NetSuite and Slack: AI Sales-Order Anomaly Detector Template

A scheduled Spojit workflow that pulls recent NetSuite sales orders, has an Agent-mode Connector node flag anomalies as structured output, and posts the flagged orders to a Slack channel.

What It Builds

On a Schedule trigger, this workflow lists recent NetSuite sales orders, then passes them to an Agent-mode Connector node that reviews each one for unusual quantity, pricing, or terms and returns a clean, structured list of flagged orders. A Condition node checks whether anything was flagged, and a Slack Connector node posts a clear summary of each anomaly to your chosen channel so your finance or operations team can follow up. Nothing in NetSuite is changed: this is a read-and-alert pattern.

The Prompt

Paste this into Miraxa and it builds the workflow, connecting the tools for you:

Build a workflow that runs every weekday at 8am Australia/Sydney time, lists recent NetSuite sales orders, and uses an Agent-mode Connector node to flag any orders with unusual quantity, pricing, or terms.
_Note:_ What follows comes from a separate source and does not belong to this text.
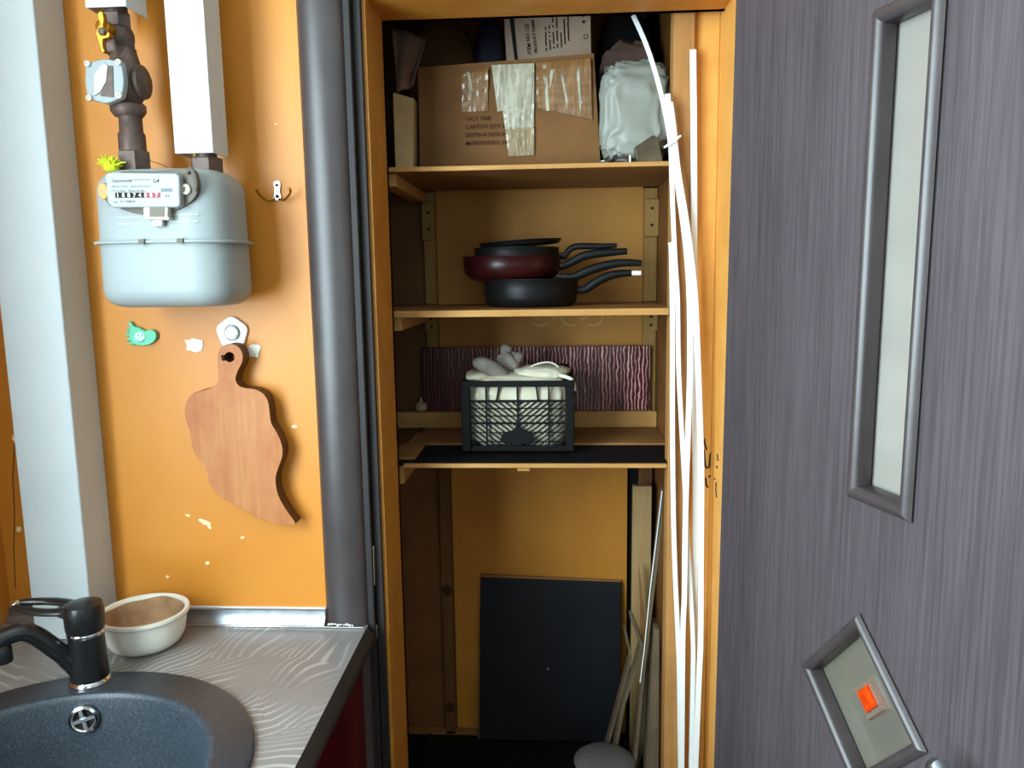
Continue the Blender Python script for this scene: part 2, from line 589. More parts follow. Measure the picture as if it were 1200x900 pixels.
# paint chips knocked out of the wall: thin bare flakes
def flake(pxs, Y, m, parent, name):
    pts = [at(x, y, Y) for x, y in pxs]
    return obj(name, MB().prism(pts, (0, .0005, 0)), m, parent, smooth=0)
for cx, cy, w, h, a in ((240, 612, 9, 3, .4), (245, 617, 5, 2, .9), (220, 604, 3, 1.5, .3), (345, 500, 4, 2, .1), (243, 660, 2.5, 2.5, 0), (284, 630, 2.5, 1.5, 0), (196, 676, 2, 1.8, 0), (16, 513, 2, 4, 0), (22, 620, 3, 3.5, 0), (323, 145, 1.5, 1.2, 0)):
    p = []
    for k in range(8):
        t = 2*PI*k/8
        r = random.uniform(.75, 1.15)
        u, v = w*r*math.cos(t), h*r*math.sin(t)
        p.append((cx+u*math.cos(a)-v*math.sin(a), cy+u*math.sin(a)+v*math.cos(a)))
    flake(p, WY-.0007, M['chip'], wall_back, 'paint_chip')
# crack in the corner plaster
mb = MB()
mb.tube([at(x, y, WY-.0006) for x, y in ((17, 520), (15, 560), (17, 600), (16, 640), (18, 690))], .0011, 6, .3)
obj('plaster_crack', mb, M['brown_in'], wall_back)

# dark casing and jamb of the closet door
def casing(x0, x1, z0, z1, name, label):
    n = 12
    ring = lambda z: [Vector((x0+(x1-x0)*i/n, WY-.002-.014*(math.sin(PI*min(max(i/n, .0), 1))**.55), z)) for i in range(n+1)] + [Vector((x1, WY+.0, z)), Vector((x0, WY+.0, z))]
    return struct(name, MB().loft([ring(z0), ring(z1)]), M['casing'], label, smooth=60)
casing(-.386, -.316, 0, 2.07, 'trim_1', 'dark rounded door casing left of the closet')
casing(.295, .365, 0, 2.07, 'trim_2', 'dark rounded door casing right of the closet')
struct('trim_3', box(-.316, .295, WY-.014, WY, 1.872, 2.0), M['casing'], 'dark casing over the closet', bevel=.004)
mb = box(-.325, -.306, WY-.002, JY, 0, 2.0)
mb.box(-.306, -.293, WY+.012, JY, 0, 1.872)
jamb = struct('trim_4', mb, M['jamb'], 'dark rebated door jamb left of the closet', bevel=.0015)
struct('trim_9', box(-.306, .281, WY-.002, JY, 1.868, 2.0), M['jamb'], 'dark door jamb over the closet')
struct('trim_5', box(.274, .31, WY+.004, JY, 0, 2.0), M['jamb'], 'dark door jamb right of the closet', bevel=.0015)
sp = at(433, 660, WY+.015)
obj('strike_plate', box(-.3062, -.3035, WY+.002, WY+.0115, sp.z-.034, sp.z+.034), M['steel'], jamb, bevel=.001, label='worn steel strike plate')
sp = at(434, 737, WY+.015)
obj('lower_catch', box(-.3062, -.3035, WY+.002, WY+.011, sp.z-.012, sp.z+.012), M['steel'], jamb, bevel=.001)

# closet shell
CF = .35                              # closet floor
mb = MB()
mb.box(-.3888, .324, BY+.012, BY+.03, 0, 2.1)
struct('wall_closet_back', mb, M['black'], 'dark rear wall of the closet')
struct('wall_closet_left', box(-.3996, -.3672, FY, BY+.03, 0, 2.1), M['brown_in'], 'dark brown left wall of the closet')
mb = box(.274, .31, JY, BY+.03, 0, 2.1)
struct('wall_closet_right', mb, M['ochre_lit'], 'ochre right wall of the closet beside the open door')
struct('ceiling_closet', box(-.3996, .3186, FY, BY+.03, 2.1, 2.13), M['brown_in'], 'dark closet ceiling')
struct('floor_closet', box(-.3672, .274, JY+.001, BY+.012, CF-.03, CF), M['black'], 'black raised floor of the closet')
struct('baseboard_closet', box(-.3672, .1404, BY-.022, BY-.004, CF, CF+.008), M['mdf'], 'thin brown strip along the closet back')
mb = box(-.325, -.288, JY, FY, 0, 2.0)
mb.box(-.3672, -.288, FY-.012, FY, 0, 2.1)
struct('trim_6', mb, M['ochre'], 'ochre painted reveal on the left side of the closet opening')
mb = box(-.288, .274, JY, FY, 1.851, 2.0)
mb.box(-.3672, .274, FY-.012, FY, 1.851, 2.1)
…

Have the agent return structured output with a list of flagged orders, each including the order number, customer name, total, and a short reason. If any orders are flagged, post a summary of each one to the #sales-ops Slack channel.

Connectors Used

  • Schedule trigger - runs the check on a recurring cron schedule (for example weekday mornings) in your chosen timezone.
  • NetSuite - lists recent sales orders with list-sales-orders (and get-sales-order for detail) so the agent has data to review.
  • Slack - posts the flagged-order summary to a channel with send-message.

Customize It

Change the cron time and timezone to match your reporting cadence, swap #sales-ops for your team's channel, and adjust what counts as an anomaly by spelling out thresholds in the prompt (for example "flag any order over 50,000 or with a line discount above 30 percent"). You can also tell the agent which fields to include in each flagged order so the Slack message carries exactly the detail your reviewers need.

Tips

  • The anomaly review runs in Agent mode because it needs judgment over many orders; the Response Schema keeps the output a predictable JSON list so the Slack step can format it reliably. Read your NetSuite list step in Direct mode to keep that part deterministic and free of AI cost.
  • Keep each run small by limiting how many recent orders you pull (for example the last day's orders). Smaller batches mean faster, cheaper agent reasoning and tidier Slack alerts.
  • Scaffold the workflow with Miraxa, then open the properties panel to fine-tune the schedule, the agent prompt, and the Slack channel by hand.

Common Pitfalls

  • Make sure your NetSuite connection has permission to read sales orders, and your Slack connection can post to the target channel, before the first run. A missing scope shows up as a failed step.
  • The Schedule trigger uses a 5-field cron expression plus an IANA timezone such as Australia/Sydney; set the timezone explicitly so the run does not drift against your local working hours.
  • If nothing is anomalous, you do not want a noisy "all clear" ping every morning. The Condition node only posts to Slack when the agent returns at least one flagged order.